2. "I believe that passing this law will be a step in the right direction," says @@RANDOMNAME@@, the nation's most outspoken feminist advocate. "These kids need their mothers' love and attention during an important part of their growth development! I don't see why mums should be forced to juggle with the stress of bringing up children and having a job! It's simply too much! Six months maternity leave with full pay is what this country needs - even if it is at the expense of a few avaricious fat cats."
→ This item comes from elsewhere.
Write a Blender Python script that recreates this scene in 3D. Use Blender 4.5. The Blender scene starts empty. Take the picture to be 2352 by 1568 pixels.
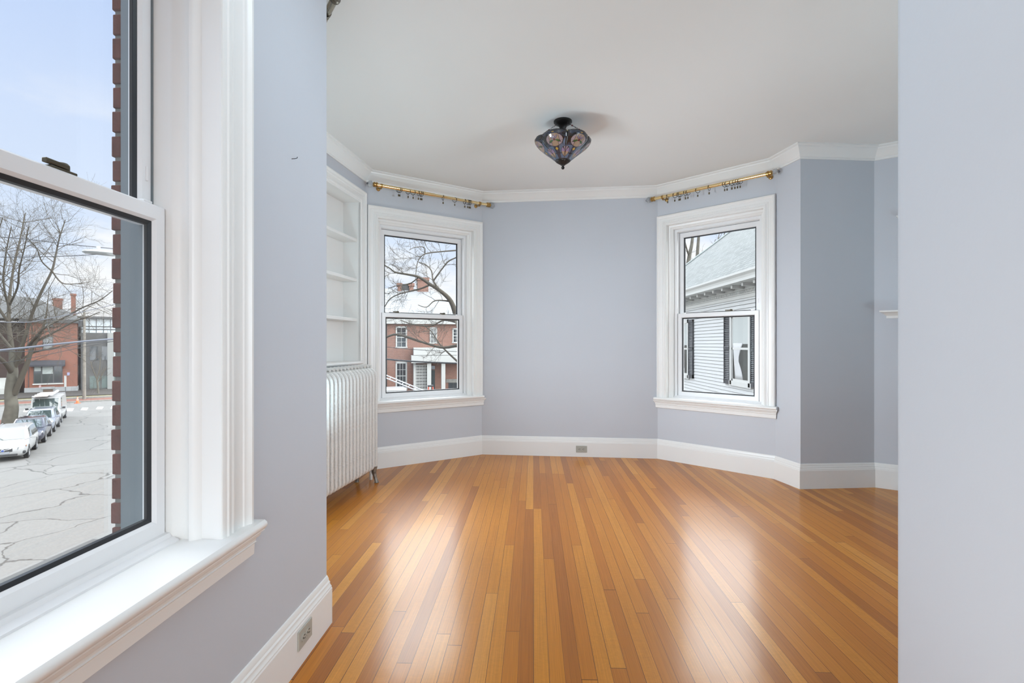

3. "Look, I've got an idea," says @@RANDOMNAME@@, an obsessive centrist. "Perhaps we can allow for six months of paid maternity leave, but have the government pay the companies for lost revenue? That way the mothers can bring up their children without financial worries, companies won't lose investors, and everyone will be happy. Apart from the taxpayers, of course, but you can't please everyone."
I voted #1. Today my nation-state profile says that I banned maternity leave. This aggravates me. I realize the game enjoys screwing you over with unintended consequences because, well, it's fun, but banning maternity leave because I said the government has no right to interfere in the economy isn't an unintended consequence. It's just ridiculous. The legislation before me was, "Should the government force businesses to pay for sixth-month maternity leave?" (Option #1 indicates this.) Voting 'no' shouldn't mean that I support banning the practice mentioned in the bill. Also, banning private businesses from voluntarily implementing maternity leave is just as much an interference in the economy as forcing businesses to implement maternity leave.
There are never any classically liberal or libertarian nuances. The issues often ask me to decide between two sides, like corporations and consumers, when I really don't care about either one. I'm much more interested in the limitation and scope of the government. I don't think the government has any right to interfere in the economy, so NS issues would peg me as a defender of the 'big corporations,' but I don't think corporations should receive corporate welfare because I'm against--get this--government interference in the economy. I just can't win. My philosophy doesn't revolve around identity politics and which group or side I happen to agree with today. I can support the right of private businesses to refuse to hire African Americans without being a racist or indifferent to civil liberties because of my belief about non-interference in the economy. I think NS issues just operate under the assumption that if you don't like something that's going on in society (racism, poverty, sexism, whatever), you'll invoke the full force of the government to do whatever it takes--even if there's no ethical right or constitutional provision--to stop that evil. The issues never present the side of the argument that says, "Yeah, I agree that racism's a problem in hiring, but the government doesn't have an ethical right to force private businesses to do anything about that."
Sorry for the long rant, but I'm so desperate to see the libertarian perspective in some of the issues.